‘Uprooted’

Podcast explores Wisconsin’s complicated history with Cuban refugees

A new podcast from UWL Associate Professor Omar Granados and WPR host Maureen McCollum explores the arrival of nearly 15,000 Cuban refugees at Fort McCoy in 1980. In the four decades since, many have made La Crosse or greater Wisconsin their permanent home. Photo courtesy Murphy Library Special Collections/ARC and the La Crosse Tribune

Posted 3:04 p.m. Friday, July 29, 2022

Reuniting old friends. Uncovering forgotten stories. Helping people better understand a complicated chapter in Wisconsin history.

A new podcast by UWL Associate Professor Omar Granados and Wisconsin Public Radio host Maureen McCollum accomplishes that and more. 

“Uprooted” examines the relocation of thousands of Cuban refugees to Fort McCoy in 1980, delving into refugees’ personal stories and establishing a clearer picture of their past, present and future. The podcast officially launches Wednesday, Oct. 12, and can be found on WPR's website and other podcast providers.

On Wednesday, Oct. 19, the public can join Granados and McCollum for a virtual event introducing the podcast. Guests are asked to register in advance

  • 27009
Professor Omar Granados

“Maureen and I had an immediate connection, and I could tell she was approaching the work in hopes of making a statement about the lack of visibility and attention this community has received historically,” says Granados, who teaches in the Global Cultures & Languages Department and specializes in the 1980 Mariel boatlift, which brought nearly 15,000 Cuban refugees to western Wisconsin. 

His traveling exhibit, “Uprooted: The Cuban Refugee Program at Fort McCoy,” helped inspire the podcast.

“We really wanted to prioritize these unheard voices and make this a podcast told by the migrants who were part of this event,” Granados explains. “We were fortunate to find a lot of impactful stories and moments.”

The boatlift was a mass exodus of Cubans fleeing Fidel Castro’s failing economy and communist regime. Under President Jimmy Carter, the U.S. accepted more than 125,000 refugees. For months in 1980, the Coulee Region was a focal point of this international news story, as communities across the country absorbed the largest Cuban population influx in U.S. history. 

Much was written about refugee arrival and their first few months in America.
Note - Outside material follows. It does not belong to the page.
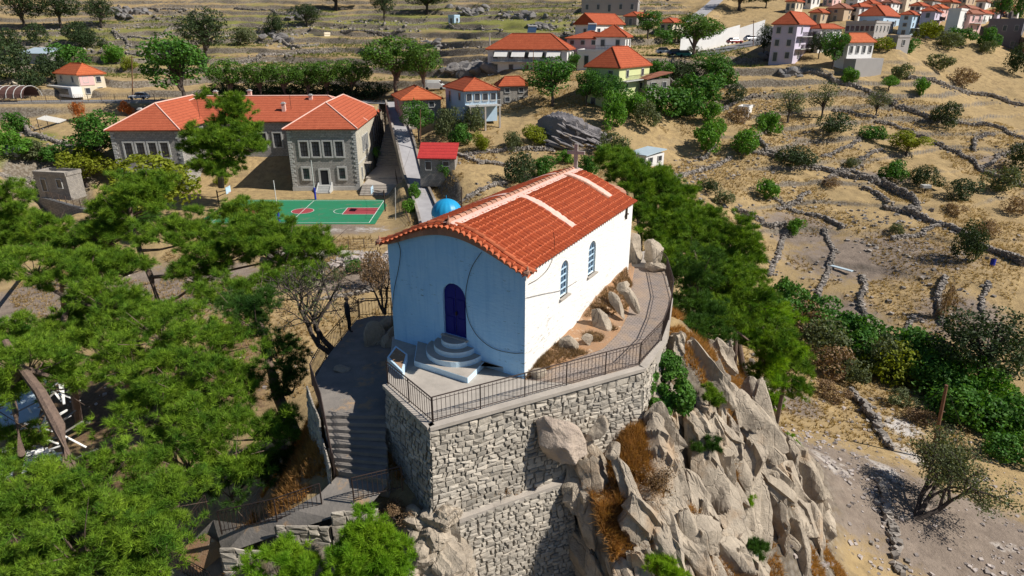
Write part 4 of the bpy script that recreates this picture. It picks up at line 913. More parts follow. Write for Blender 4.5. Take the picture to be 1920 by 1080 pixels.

But less is known about their personal stories, including their lives since. That’s what the podcast explores.

Maureen McCollum

“I’ve always been interested in the story of the Mariel boatlift and always wanted to talk to people about it,” says McCollum, ’07. 

When many shared stories on Mariel’s 40th anniversary, McCollum approached the story more intimately. Granados, with connections and expertise gained from years of research, was the perfect partner.

“It’s amazing how few people know the story, or only know part of the story,” she notes. “Many Cubans left the area, but many chose to stay here instead of going to Florida, New York, Minneapolis or Chicago. They chose to stay, and that’s what we wanted to get to the heart of.”

Through interviews with experts, academics, journalists and refugees, the podcast tells a touching and definitive history of the Cuban refugees. 

While many of the stories are unique and personal, Granados and McCollum also tackle overarching issues, such as how refugees — many Black, single, gay men — were viewed through a racialized and prejudiced lens. Their detention in military facilities also served to portray them as untrustworthy.

If there’s one thing Granados and McCollum hope listeners absorb, it’s that refugees don’t view themselves as outsiders for long.

“The most enjoyable part has been understanding the Cuban population as a Wisconsin population — these people are Wisconsinites,” Granados says. “There’s this iconic photo of Cuban guys playing music, and they’re all wearing Green Bay Packers gear. To me, that says everything. They’ve been here for 42 years. This is their home.”